## THE REQUEST:
Repeat, please, only the lines from the top of the data down to the line with "TH = radians(37.2)"; include both of those lines.
━━━ DATASET RECORDS ━━━
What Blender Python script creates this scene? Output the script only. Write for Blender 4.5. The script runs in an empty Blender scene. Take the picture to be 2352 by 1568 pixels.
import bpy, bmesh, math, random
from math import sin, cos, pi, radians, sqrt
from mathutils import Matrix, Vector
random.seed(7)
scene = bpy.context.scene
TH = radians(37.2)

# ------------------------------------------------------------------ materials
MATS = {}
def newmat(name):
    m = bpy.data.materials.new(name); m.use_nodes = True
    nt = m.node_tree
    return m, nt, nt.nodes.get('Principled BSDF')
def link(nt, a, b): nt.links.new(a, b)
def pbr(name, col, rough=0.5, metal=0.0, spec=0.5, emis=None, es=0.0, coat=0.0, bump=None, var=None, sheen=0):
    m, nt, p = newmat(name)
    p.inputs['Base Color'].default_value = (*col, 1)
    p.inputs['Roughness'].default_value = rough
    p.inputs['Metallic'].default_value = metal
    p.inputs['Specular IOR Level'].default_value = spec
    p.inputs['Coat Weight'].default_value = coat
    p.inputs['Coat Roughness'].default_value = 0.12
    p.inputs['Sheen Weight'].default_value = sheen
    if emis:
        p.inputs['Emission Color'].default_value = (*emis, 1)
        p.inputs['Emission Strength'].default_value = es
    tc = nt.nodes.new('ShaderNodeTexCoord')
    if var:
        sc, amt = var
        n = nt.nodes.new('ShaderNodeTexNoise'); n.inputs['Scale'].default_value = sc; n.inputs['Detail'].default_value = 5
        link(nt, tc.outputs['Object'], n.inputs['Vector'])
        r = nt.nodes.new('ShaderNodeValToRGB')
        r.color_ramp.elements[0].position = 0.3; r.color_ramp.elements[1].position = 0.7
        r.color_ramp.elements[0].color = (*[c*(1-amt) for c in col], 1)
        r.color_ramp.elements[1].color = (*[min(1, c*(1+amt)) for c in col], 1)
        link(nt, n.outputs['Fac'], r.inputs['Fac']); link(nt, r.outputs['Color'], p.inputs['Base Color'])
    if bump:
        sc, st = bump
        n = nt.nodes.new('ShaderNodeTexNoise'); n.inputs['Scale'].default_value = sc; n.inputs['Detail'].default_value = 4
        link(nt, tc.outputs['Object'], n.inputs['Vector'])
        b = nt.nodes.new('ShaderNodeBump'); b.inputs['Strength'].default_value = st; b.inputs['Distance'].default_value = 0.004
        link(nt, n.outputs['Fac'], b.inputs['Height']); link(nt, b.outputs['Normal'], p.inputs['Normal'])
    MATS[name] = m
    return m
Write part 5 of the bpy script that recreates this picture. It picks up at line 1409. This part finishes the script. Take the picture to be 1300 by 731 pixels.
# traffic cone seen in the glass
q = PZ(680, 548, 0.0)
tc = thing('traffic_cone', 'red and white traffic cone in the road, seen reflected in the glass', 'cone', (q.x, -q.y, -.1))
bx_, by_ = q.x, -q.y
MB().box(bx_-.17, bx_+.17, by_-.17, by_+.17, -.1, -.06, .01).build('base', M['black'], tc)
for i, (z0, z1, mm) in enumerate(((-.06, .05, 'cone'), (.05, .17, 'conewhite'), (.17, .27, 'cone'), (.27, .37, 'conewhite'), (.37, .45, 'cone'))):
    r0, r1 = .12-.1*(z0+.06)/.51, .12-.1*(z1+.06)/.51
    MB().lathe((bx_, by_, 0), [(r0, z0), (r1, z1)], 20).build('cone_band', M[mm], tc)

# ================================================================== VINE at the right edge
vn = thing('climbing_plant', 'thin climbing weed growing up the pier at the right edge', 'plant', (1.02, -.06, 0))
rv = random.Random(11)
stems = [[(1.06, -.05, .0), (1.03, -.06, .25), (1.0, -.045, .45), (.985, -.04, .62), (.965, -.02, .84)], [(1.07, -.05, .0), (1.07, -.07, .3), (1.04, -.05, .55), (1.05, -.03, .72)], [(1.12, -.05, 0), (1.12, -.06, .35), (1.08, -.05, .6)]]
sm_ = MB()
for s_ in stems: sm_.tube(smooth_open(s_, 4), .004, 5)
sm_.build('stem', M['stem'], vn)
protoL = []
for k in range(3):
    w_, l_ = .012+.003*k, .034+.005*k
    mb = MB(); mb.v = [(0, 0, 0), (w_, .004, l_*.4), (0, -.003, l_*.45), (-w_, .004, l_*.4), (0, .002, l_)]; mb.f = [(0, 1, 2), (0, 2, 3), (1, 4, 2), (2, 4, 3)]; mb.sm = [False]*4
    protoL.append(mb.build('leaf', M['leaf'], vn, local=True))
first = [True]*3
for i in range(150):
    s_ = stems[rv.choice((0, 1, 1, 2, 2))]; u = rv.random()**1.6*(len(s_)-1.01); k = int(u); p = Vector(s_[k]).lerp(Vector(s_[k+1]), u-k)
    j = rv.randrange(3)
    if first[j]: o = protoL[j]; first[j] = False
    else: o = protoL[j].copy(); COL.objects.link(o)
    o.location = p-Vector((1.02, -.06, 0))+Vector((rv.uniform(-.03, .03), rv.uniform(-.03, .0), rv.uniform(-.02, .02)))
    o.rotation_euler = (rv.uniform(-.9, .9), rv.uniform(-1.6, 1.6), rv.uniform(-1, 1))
━━━
## RESPONSE BELOW:
What Blender Python script creates this scene? Output the script only. Write for Blender 4.5. The script runs in an empty Blender scene. Take the picture to be 2352 by 1568 pixels.
import bpy, bmesh, math, random
from math import sin, cos, pi, radians, sqrt
from mathutils import Matrix, Vector
random.seed(7)
scene = bpy.context.scene
TH = radians(37.2)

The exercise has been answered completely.